コロナによる店舗の閉鎖とオフィスの縮小移転をすることになり、賃貸人から見積が提出されたが店舗、オフィス共に坪20万円以上と高額だった。
再見積で賃貸人が原状回復費用を1,500万円増額!そんなことあり得ない!!
敷金では不足、原状回復費496万円がたりない。
この金額が果たして適正なのか?また、高額なのであれば減額したいことから、一般社団法人RCAA協会(原状回復・B工事アドバイザリー協会)に相談、協会運営母体の(株)スリーエー・コーポレーション山田 貴人氏をご紹介いただいた。
クライアント | 株式会社A |
賃貸人 | 株式会社東京交通会館 |
賃貸人指定業者 | B株式会社 |
敷金と原状回復工事・B工事の見積金額
敷金 | 2階 店舗:13,220,000円 11階 オフィス:22,740,000円 計35,960,000円 |
再見積(税込) | 2階 店舗:31,766,900円 11階 オフィス:9,036,500円 |
交渉の結果
不本意であるが、2階、11階原状回復費用25,300,000円で合意。敷金10,660,000円返還となった。
再見積金額の合計(2階、11階オフィス) | 40,803,400円 |
合意金額 | 25,300,000円 |
削減額 | 15,503,400円 |
削減率 | 38% |
株式会社A ご担当者様からいただいたコメント
未だ憤りも、モヤモヤも感じておりますが、弊社法務部門も弁護士先生の「契約書」がある限りリスクがあるとのお言葉と同様の見解がどうしても拭い去ることができない事もあり、誠に残念で悔しいところでございますが断念する事と致します。
山田様には大変勇気づけられ、萩原社長にご来社までいただき感謝しかございません、本当にありがとうございました。
今回2階店舗は賃貸借契約書には事務所仕様に戻す事が原状回復義務であったが、本フロアは全て店舗仕様のテナントが入っており、賃貸人側から提出された見積も、次テナントが店舗になる事を想定した内容だった。2階は、店舗、共有通路、全てショッピングモール仕様に全面改修されていた。
店舗フロアに1箇所だけ事務所が入る事は現実的ではないので、オフィス仕様に原状回復する31,766,900円の見積に対して「本当に事務所仕様に原状回復するのか?」という疑念と、スリーエー・コーポレーションが助言者で入ることを嫌い、このような圧力をかけてくる賃貸人の不誠実な態度は社会的に大きな問題だと考える。

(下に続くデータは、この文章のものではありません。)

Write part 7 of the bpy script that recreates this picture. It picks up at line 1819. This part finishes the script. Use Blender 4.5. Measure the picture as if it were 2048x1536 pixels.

このコロナ禍で賃貸人も経済的に傷んでいるので、これからも手段を選ばず今回のような道理に反した圧力をかけてくるケースが各地で起こっている。
我々は対策を練り、テナントと共に信頼関係を築き、不当な圧力に対し屈してはならないと痛感した。
専門家の意見
コロナ禍で、賃貸人、賃借人ともに財務が損傷しており、賃貸借契約の指定業者制度を悪用。独占的地位を利用し、高額な原状回復工事により敷金返還しない類似ケースが多発しております。
まず、「原状回復の範囲はどこまで?」、「適正費用はいくらなのか?」、「敷金はいくら返還されるのか?」を把握することは経営者の責務です。
本件のケースは、賃借人と助言者3ACが協力し、正当な権利を主張する基本姿勢で闘えば、適正費用16,500,000円まで削減可能と思います。賃借人も紛争リスク、敷金返還の遅れなど、経営判断の結果ですのでやむを得ないとは思いますが、勝てる協議ですので残念です。
理由としては、2階ショッピングモールは共用通路及びすべての店舗がオフィスの基準階によりショッピングモール店舗仕様にリニューアルされ、1店舗だけ事務所仕様に原状回復することは電気、空調、防災その他設備がネットワーク化され、現実的には事務所仕様にリニューアルは不可能と思われるからです。